I think you can use the d-pad to do input the codes. But I am not 100% sure of that. it might be for a different version of the game.
Maybe I’m getting wooshed but can’t you bring up the keyboard anyway?
Sounded like they ran fine from the moment the updated version was released. Glad valve is finally getting them updated, that meme about how doom will run on everything except steam deck was a little painful.
See publishers? This is how you keep revenue. Quit killing games!
Tbh, I haven’t been paying attention to the compatibility marker, at all.

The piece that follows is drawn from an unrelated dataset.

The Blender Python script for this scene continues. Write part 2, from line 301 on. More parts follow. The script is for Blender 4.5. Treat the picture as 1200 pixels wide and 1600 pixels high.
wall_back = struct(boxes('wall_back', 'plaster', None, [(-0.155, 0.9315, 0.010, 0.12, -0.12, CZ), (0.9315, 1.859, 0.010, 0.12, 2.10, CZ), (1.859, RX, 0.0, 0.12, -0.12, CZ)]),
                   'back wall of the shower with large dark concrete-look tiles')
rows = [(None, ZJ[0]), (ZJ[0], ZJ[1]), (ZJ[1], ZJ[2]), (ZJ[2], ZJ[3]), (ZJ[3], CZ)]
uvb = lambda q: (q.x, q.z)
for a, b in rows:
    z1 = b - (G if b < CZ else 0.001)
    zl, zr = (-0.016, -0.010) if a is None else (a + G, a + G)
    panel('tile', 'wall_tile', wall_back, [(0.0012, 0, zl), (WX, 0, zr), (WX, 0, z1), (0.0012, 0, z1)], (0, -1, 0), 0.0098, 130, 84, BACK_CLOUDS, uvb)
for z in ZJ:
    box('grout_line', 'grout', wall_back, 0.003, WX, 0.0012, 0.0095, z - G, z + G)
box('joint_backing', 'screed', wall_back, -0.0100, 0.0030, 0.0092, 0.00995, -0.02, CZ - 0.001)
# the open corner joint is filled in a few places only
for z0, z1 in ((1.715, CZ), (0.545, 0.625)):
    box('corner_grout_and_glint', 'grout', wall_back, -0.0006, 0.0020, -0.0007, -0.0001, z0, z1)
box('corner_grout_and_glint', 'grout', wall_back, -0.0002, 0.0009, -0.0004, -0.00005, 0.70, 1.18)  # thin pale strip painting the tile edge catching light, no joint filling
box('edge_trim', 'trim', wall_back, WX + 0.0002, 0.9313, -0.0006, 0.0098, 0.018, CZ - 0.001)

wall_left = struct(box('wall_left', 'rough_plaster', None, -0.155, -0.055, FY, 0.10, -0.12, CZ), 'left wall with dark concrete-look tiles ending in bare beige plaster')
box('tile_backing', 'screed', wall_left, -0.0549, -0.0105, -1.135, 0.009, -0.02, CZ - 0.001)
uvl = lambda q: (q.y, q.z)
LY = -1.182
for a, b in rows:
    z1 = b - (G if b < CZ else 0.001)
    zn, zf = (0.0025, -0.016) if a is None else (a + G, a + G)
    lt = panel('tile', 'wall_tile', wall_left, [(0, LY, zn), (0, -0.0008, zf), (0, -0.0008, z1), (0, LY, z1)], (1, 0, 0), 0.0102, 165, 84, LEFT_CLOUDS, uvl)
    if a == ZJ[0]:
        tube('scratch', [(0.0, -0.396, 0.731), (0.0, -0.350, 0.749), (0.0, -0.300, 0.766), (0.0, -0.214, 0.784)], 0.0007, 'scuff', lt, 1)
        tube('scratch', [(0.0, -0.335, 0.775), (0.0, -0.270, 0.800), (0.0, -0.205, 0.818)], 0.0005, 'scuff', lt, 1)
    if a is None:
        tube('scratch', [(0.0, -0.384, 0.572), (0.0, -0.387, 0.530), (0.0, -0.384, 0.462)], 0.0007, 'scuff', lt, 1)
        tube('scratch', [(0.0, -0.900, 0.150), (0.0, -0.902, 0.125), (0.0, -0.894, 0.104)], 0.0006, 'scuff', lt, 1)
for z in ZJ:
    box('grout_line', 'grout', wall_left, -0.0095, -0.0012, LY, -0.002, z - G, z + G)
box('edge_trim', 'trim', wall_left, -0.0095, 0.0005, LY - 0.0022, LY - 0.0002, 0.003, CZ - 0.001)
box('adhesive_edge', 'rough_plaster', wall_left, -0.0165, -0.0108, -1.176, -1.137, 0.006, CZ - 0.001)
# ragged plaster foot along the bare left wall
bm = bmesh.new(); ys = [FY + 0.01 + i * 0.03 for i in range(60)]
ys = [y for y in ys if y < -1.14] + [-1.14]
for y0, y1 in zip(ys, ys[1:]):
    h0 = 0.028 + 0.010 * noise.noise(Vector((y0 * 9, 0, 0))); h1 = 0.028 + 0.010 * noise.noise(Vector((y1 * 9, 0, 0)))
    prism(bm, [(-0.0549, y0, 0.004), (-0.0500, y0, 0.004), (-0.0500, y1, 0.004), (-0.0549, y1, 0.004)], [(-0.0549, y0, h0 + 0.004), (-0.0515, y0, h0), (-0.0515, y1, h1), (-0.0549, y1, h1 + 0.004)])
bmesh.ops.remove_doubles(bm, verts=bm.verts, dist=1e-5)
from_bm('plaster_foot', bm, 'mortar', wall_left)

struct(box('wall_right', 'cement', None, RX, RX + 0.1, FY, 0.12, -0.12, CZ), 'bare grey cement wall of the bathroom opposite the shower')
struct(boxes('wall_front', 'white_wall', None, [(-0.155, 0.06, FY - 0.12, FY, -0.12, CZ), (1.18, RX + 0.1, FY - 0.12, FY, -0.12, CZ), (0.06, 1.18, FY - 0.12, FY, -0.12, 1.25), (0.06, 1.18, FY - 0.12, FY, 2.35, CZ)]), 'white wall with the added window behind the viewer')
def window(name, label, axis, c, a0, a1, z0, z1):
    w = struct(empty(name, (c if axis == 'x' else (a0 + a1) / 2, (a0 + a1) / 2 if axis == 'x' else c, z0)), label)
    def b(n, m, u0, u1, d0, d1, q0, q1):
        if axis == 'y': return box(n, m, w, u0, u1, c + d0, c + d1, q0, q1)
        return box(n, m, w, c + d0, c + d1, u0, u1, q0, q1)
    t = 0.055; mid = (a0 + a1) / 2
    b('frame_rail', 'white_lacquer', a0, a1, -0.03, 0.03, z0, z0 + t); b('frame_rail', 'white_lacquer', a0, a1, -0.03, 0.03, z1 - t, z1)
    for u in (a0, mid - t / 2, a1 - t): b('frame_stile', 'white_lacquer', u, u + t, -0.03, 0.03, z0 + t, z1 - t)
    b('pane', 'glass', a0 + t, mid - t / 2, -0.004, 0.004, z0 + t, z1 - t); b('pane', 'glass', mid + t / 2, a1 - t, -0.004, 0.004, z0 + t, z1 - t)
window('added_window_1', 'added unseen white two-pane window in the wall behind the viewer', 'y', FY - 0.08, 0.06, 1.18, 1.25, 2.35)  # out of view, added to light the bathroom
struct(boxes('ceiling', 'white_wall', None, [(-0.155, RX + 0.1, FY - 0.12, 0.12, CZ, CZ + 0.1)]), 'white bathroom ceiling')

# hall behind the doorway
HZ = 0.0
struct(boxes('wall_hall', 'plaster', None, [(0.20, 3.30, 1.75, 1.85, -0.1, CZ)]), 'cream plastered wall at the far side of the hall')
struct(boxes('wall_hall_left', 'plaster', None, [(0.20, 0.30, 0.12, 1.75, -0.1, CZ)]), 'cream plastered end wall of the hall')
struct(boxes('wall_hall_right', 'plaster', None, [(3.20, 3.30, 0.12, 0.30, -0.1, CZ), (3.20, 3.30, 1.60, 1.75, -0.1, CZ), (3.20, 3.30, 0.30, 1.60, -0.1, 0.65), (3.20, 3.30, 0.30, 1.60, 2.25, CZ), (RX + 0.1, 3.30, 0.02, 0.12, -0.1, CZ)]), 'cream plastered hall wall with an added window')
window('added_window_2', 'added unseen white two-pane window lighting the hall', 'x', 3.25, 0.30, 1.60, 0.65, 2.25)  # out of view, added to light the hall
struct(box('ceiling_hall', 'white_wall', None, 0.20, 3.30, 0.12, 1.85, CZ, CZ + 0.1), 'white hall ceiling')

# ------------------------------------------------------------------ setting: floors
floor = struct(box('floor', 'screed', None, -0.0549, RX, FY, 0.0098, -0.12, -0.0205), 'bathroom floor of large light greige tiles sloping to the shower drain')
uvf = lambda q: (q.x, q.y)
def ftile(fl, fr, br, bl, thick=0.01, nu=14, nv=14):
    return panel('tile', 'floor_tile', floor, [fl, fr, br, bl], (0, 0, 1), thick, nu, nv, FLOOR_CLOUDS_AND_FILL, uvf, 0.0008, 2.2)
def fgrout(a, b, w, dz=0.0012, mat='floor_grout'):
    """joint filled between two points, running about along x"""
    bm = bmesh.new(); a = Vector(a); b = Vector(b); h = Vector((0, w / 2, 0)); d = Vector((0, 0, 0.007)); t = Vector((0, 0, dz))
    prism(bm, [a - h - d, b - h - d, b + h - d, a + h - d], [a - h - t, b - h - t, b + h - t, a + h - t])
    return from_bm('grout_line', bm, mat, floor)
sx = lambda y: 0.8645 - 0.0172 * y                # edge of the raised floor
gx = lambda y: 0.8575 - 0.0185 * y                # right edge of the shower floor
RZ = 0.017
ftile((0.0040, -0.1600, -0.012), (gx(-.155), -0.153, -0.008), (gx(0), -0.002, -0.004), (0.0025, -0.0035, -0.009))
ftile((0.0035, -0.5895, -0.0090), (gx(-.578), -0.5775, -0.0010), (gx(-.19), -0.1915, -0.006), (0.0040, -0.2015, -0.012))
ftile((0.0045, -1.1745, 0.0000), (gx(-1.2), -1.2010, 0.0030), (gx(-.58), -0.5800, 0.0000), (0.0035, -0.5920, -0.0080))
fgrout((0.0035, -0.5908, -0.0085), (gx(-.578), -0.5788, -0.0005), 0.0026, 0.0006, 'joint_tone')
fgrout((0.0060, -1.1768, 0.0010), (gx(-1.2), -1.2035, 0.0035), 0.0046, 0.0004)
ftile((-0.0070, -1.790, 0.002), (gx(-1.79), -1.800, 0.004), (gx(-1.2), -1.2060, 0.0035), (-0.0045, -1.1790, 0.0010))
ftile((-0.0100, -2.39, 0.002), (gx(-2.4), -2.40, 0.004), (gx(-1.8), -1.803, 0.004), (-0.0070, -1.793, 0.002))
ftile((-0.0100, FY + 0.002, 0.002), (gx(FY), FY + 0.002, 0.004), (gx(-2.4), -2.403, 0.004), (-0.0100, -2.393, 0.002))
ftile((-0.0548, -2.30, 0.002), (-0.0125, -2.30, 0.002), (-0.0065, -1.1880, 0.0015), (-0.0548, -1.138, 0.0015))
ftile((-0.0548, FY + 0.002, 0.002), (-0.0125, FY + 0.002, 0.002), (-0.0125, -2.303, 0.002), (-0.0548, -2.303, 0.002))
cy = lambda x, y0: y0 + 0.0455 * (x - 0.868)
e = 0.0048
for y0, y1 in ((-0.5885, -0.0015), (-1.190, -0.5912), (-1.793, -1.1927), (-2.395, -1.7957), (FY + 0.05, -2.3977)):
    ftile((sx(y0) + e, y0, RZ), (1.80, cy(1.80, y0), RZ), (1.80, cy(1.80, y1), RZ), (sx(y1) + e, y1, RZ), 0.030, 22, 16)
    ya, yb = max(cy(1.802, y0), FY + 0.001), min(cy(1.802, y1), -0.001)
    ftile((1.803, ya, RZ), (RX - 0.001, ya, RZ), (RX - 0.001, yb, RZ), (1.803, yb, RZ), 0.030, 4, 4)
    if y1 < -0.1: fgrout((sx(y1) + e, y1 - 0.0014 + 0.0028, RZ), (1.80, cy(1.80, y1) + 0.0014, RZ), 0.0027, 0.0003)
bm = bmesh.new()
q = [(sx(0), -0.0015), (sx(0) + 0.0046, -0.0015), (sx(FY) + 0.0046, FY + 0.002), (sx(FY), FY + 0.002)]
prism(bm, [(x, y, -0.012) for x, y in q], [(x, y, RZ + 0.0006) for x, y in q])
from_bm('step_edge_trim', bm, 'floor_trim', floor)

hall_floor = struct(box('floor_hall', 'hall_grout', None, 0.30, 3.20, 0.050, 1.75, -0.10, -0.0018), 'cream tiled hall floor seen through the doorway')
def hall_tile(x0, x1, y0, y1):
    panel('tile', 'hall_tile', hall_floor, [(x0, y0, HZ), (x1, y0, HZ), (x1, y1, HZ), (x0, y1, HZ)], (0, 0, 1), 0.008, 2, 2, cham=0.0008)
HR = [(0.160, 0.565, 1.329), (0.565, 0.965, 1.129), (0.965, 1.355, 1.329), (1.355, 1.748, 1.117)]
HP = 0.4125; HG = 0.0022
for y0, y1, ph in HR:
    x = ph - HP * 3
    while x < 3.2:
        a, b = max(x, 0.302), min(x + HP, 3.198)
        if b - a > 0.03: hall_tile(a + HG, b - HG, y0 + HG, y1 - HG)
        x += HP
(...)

The day the game released, I played it on steam deck, unlocked all achievements a few weeks ago - entirely on the steam deck.
I’ve been able to play every game that I’ve thrown at the steam deck. “Unsupported” be damned.
CV11, you are not authorized to be on lemmy.
This is so true. The state of gaming on the Steam Deck is great right now. Even the foreboding
unsupported
status is only ever really a problem with asinine anti-cheat, and that’s just like a handful of games that aren’t worth playing in the first place.Make that “Gaming on Linux”. I’ve barely come accross a game that wouldnt work at all, ocassionally (usually with older titles) setting up a decent controll scheme can be some worm. To be fair, though, I mostly play single player games or casual multiplayer games - I don’t play any exports titles or competitive multiplayer games, so unsupported anti-cheat hasn’t been an issue for me.
All the effort Valve has put into proton for the steam deck has paid off for regular Linux gaming as well. So much so, that Linux has been my main OS for about a month.
In my experience the biggest issues tend to be some stupid launcher that publishers still think are a great idea.